Eyes on the Prize: America's Civil Rights Years, 1954-1965

, by Juan Williams with the Eyes on the Prize Team (Penguin, $10.95). School desegregation, the Emmett Till Murder Case, Freedom Riders, the Montgomery Bus Boycott, Letters From a Birmingham Jail, Little Rock High School, Bull O'Connor, the March on Washington -- for many, these words and names, though associated with tragic events, evoke the most stirring and impassioned memories. This book tells what it was like to live in America during during the decade 1958-1968. Eloquently written and reported and fully illustrated, it is the companion to the public television series of the same name. The author is a staff writer for The Washington Post Magazine.

The Making of the Atomic Bomb

, by Richard Rhodes (Touchstone/Simon and Schuster, $12.95). Winner of the 1987 National Book Critics Circle and National Book Awards, this richly detailed history of the invention of the first nuclear-fission weapons begins in the ivory towers of academe and ends 25 years later in the horrifying destruction of Hiroshima. The merit of the work lies in its colorful portraits of the members of a small circle of scientists from many lands who collaborated on the unlocking of the atom's secrets -- Szilard, Teller, Oppenheimer, Bohr, Meitner, Fermi, Lawrence and von Neumann -- and in the immense and vivid detail the author brings to the telling of his dramatic story.

The Rise and Fall of an American Army: U.S. Ground Forces in Vietnam, 1965-1973

, by Shelby L. Stanton (Dell, $4.95). This is a battlefield history of U.S. ground forces in the Vietnam War. Covering both the U.S. Army and Marines, it tries to show the war from the vantage of the "soldier on the point," and not as seen from Washington or Saigon. The record of individual combat units is followed in some detail, and the descriptions of firefights are exceptionally vivid. The frustrations of an inconclusive conflict are amply documented.

Truman Capote: Dear Heart, Old Buddy

, by John Malcolm Brinnin (Delta, $9.95). John Malcolm Brinnin knew Truman Capote for 35 years, from the time they met as young literary lions ensconced at the Yaddo residence for artists until the latter's death.

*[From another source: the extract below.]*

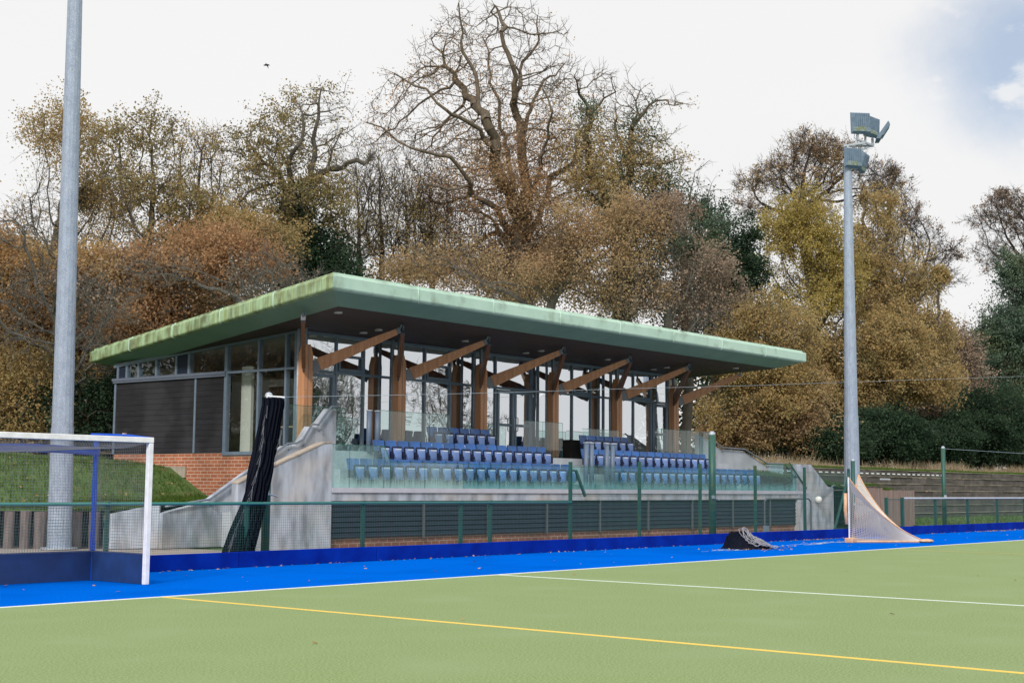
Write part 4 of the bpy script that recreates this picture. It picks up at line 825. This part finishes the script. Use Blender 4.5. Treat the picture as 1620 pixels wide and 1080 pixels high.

Although Brinnin has not become, like his buddy, a household word, he has enjoyed a distinguished career as poet, critic and teacher, and this memoir is lucid and intimate without stooping to the level of cattiness where Capote spent so much of the last decade of his life.

Atlas of World History

(Rand McNally, $17.95). For those in love with maps and pictures, here is a world to dream over. The grandeur that was Rome becomes clear in a map of the Empire at its height -- virtually every bit of land adjoining the Mediterranean appears in pink. Other pages depict the Europes of Charlemagne, Napoleon and Hitler, the industrial growth of the U.S. and the Middle East since 1945.

Aesthetics: An Introduction to the Philosophy of Art

, by Anne Sheppard (Oxford, $7.95). Early in this useful book, the author poses a question that few book reviewers care to take time to address. Just what is it that makes one so sure that Jane Austen is a better writer than, say, Barbara Cartland? Though never answering that question in 25 words or less, Anne Sheppard presents the range of criteria which various "aestheticians" have brought to bear on it, including Tolstoy's theory that art is "the contagion of feeling" and, au contraire, Collingwood's exclusion of emotion-laden literature from the realm of "art proper." English dons -- of which Sheppard is an exemplar -- excel at this sort of elucidation, and hers is a fine example -- complete with reproductions of paintings -- of its kind.